Banner size limits display of recent success


Nick Cloney

New banners have not ben hung in the Schluntz Gymnasium since 2002. In addition to banners, there is a trophy room above and in front of the gymnasium that highlights the high school’s sports teams’ achievements.

Nick Cloney, Staff Writer

The high school is often seen as focused exclusively on academics, without producing particularly strong sports teams.  But this belief is nothing more than a myth. In fact, it almost couldn’t be further from the truth.

The sports teams have actually had so much success that there isn’t enough room to hang up any more banners in the Schluntz Gymnasium.

According to Assistant Athletic Director Kyle Williams, even though the most recent banners hanging in the gym are over a decade old, the school’s teams have continued their success.

“It’s not that we haven’t won anything since 2002, it’s just that we had done well in the past and the walls were full.  Because of the way the league banners were created, they were relatively inefficient in terms of the space they take up,” Williams said.

Williams also pointed out that the success is both widespread and prevalent among the school’s various teams.

“Just from looking out {into the gym} from here, you’ll see that we were Bay State Conference champions in basketball, football and indoor track,” Williams said.  “And then there are also some state championships that are listed there as well. And just in the past couple of falls we’ve had a bunch of league champions.”

According to Senior Quinn Gangadharan, a track and cross country captain, the running teams at the high school have also done well in competition in recent years.

“Our teams are pretty good and have always been pretty good at long-distance and mid-distance running.  Our cross country team has lost maybe three of the 44 dual meets since I started here, even though we barely have any bigger guys,” Gangadharan said.

Athletic Director Pete Rittenburg said that the banners are not the only awards that the various teams have earned.

“It depends what organization is providing the hardware.  For example, the MIAA tends to give trophies for either sectionals, regionals or nationals.  And you would either be, say, sectional finalist or sectional champion. And the Bay State Conference was the one giving out the banners,” Rittenburg said.

Williams said that the formatting of the banners might eventually be changed to display more titles and use space more efficiently.

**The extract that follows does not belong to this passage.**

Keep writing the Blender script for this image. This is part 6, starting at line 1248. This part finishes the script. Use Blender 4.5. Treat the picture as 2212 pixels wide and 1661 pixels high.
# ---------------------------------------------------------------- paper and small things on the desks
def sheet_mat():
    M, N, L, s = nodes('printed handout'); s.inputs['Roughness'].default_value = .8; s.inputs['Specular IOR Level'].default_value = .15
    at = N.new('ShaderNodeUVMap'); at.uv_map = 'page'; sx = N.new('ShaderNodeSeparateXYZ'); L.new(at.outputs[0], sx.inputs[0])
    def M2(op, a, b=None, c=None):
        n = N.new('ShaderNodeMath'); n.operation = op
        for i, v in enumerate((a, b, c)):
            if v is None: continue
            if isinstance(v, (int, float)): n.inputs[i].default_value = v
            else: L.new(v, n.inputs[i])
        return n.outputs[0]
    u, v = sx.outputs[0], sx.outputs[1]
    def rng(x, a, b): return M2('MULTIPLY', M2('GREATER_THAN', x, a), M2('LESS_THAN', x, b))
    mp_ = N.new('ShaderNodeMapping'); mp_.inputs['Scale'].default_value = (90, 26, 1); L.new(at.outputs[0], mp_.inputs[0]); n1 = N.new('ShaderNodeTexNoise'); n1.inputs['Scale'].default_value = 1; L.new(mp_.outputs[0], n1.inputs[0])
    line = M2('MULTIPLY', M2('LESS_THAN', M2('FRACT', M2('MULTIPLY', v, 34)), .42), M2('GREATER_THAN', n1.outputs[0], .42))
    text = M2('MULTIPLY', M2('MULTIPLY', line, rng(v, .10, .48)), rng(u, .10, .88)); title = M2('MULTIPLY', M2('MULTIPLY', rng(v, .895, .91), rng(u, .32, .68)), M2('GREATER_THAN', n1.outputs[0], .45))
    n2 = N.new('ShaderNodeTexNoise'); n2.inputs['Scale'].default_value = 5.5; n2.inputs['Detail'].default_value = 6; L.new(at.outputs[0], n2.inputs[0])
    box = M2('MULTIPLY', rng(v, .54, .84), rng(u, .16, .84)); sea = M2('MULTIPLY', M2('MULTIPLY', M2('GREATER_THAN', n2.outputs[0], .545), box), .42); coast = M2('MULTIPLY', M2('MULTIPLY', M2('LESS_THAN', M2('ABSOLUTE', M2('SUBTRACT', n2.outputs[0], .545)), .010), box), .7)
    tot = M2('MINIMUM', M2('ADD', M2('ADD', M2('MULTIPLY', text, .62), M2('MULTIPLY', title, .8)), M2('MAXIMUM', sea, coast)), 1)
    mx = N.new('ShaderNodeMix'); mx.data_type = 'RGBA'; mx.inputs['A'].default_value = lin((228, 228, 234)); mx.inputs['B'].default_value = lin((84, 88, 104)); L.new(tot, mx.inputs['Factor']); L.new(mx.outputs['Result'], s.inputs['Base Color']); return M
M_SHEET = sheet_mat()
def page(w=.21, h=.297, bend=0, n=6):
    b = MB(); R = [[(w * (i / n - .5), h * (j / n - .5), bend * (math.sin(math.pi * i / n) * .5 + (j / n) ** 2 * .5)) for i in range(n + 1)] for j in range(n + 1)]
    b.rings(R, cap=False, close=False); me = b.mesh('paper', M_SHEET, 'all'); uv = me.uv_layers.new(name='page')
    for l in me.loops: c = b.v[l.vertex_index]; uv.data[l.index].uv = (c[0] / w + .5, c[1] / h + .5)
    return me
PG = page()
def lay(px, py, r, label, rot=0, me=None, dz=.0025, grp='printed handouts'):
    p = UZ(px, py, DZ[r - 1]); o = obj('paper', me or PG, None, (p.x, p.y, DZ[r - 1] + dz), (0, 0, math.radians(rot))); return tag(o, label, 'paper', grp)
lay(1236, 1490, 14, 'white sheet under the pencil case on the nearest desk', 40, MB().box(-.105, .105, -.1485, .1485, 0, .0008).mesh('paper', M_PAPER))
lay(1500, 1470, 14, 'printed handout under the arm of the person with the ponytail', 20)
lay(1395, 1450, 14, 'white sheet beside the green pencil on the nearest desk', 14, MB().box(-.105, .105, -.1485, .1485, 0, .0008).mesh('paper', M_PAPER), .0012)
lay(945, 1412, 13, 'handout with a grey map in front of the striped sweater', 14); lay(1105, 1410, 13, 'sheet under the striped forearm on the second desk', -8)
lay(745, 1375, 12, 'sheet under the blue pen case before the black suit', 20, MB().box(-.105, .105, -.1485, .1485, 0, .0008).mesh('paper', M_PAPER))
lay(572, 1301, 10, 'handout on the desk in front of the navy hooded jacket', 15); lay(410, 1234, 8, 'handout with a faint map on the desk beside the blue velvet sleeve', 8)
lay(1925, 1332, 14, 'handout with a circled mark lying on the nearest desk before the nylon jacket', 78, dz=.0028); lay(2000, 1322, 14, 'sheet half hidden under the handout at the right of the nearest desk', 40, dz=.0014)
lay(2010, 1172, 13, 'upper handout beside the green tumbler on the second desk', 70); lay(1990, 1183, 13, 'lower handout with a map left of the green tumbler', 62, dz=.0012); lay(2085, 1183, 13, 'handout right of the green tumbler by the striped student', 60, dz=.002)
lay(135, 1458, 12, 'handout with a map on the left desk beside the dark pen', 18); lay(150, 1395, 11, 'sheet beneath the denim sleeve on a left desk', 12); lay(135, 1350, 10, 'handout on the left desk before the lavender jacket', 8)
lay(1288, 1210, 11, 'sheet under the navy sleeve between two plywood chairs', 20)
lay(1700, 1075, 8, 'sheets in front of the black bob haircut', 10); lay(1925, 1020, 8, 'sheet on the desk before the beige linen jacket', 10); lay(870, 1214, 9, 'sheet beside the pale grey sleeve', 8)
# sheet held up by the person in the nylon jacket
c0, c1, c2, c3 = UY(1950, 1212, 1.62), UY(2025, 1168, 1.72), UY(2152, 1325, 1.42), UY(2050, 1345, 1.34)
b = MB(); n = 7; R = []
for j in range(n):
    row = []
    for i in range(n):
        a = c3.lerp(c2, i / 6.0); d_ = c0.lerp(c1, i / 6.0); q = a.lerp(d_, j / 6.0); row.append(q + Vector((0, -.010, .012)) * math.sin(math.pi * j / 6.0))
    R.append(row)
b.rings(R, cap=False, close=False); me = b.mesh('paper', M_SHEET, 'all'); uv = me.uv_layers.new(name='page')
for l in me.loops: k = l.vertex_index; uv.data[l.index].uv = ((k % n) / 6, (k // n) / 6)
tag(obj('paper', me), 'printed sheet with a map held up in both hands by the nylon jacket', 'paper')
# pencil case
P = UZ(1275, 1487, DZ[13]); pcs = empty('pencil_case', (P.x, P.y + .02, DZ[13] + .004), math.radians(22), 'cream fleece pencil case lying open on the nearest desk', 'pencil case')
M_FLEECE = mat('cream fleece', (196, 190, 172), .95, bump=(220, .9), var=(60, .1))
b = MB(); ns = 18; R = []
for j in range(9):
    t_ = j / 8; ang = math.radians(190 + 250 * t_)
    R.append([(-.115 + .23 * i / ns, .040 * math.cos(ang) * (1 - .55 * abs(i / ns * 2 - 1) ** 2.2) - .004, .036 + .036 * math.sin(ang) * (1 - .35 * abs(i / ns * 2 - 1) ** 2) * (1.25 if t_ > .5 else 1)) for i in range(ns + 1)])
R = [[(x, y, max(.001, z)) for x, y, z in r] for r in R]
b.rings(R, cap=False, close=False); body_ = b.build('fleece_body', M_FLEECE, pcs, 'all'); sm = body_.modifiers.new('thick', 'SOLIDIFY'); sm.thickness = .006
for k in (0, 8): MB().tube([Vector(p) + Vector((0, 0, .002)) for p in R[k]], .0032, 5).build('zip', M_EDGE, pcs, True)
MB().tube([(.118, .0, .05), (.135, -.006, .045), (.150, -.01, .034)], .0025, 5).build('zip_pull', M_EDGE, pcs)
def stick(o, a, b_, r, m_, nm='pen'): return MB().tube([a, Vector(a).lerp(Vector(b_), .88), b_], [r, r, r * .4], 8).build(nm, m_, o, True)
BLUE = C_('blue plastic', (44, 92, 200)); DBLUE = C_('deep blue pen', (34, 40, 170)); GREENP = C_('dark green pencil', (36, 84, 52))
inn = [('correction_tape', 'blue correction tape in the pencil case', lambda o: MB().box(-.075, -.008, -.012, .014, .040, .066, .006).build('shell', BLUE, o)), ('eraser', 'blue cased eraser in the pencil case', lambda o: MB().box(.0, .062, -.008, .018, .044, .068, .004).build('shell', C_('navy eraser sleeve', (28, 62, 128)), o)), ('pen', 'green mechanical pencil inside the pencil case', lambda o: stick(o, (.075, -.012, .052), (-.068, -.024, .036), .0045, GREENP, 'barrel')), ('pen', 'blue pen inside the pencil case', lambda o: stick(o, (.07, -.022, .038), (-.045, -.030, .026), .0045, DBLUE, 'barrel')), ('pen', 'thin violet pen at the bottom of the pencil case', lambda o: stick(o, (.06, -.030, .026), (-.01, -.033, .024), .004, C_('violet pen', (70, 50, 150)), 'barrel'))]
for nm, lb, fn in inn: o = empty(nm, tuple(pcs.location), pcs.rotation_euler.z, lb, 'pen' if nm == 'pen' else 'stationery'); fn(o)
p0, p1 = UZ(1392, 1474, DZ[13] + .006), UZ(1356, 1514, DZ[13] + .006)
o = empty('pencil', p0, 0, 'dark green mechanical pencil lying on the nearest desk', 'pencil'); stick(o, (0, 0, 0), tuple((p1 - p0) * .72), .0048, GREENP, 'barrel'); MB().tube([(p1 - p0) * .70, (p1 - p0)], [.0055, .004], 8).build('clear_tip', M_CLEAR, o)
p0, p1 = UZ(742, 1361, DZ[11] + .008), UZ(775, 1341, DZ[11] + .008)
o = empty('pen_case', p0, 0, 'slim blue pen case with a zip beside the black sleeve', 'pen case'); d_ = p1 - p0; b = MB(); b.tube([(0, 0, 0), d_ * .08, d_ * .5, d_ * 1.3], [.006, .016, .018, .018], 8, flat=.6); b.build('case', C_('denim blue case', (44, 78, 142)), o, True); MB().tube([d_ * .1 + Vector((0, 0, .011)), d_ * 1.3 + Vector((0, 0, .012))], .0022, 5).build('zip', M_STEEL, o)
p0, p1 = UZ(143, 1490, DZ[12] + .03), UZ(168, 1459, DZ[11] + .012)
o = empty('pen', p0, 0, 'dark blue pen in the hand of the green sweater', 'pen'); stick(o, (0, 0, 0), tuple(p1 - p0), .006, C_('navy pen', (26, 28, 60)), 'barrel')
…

“Mr. Rittenburg and I have talked about consolidating banners like you might see at other schools, where each sport gets one banner, and then there’s a section for league champs, state champs, district champs and all that,” Williams said.

According to Rittenburg, most students don’t comprehend the sheer volume of awards and memorabilia that the school’s teams have collected.

“We really do have trophies all over the place.  There are some in the main lobby, some here in the AD’s office, some in the stairways. I don’t think that people have a sense of quite how many there actually are because they’re so spread out,” Rittenburg said.

However, Gangadharan said that many awards, particularly individual medals that aren’t for first place, are not seen as important indicators of athletic success.

“Honestly no one really cares about the hardware,” Gangadharan said.  “Since all of this sport is in the times, it doesn’t take a shiny object to know we did well. We can see for ourselves. The medals and trophies for us are more of an afterthought or a formality.”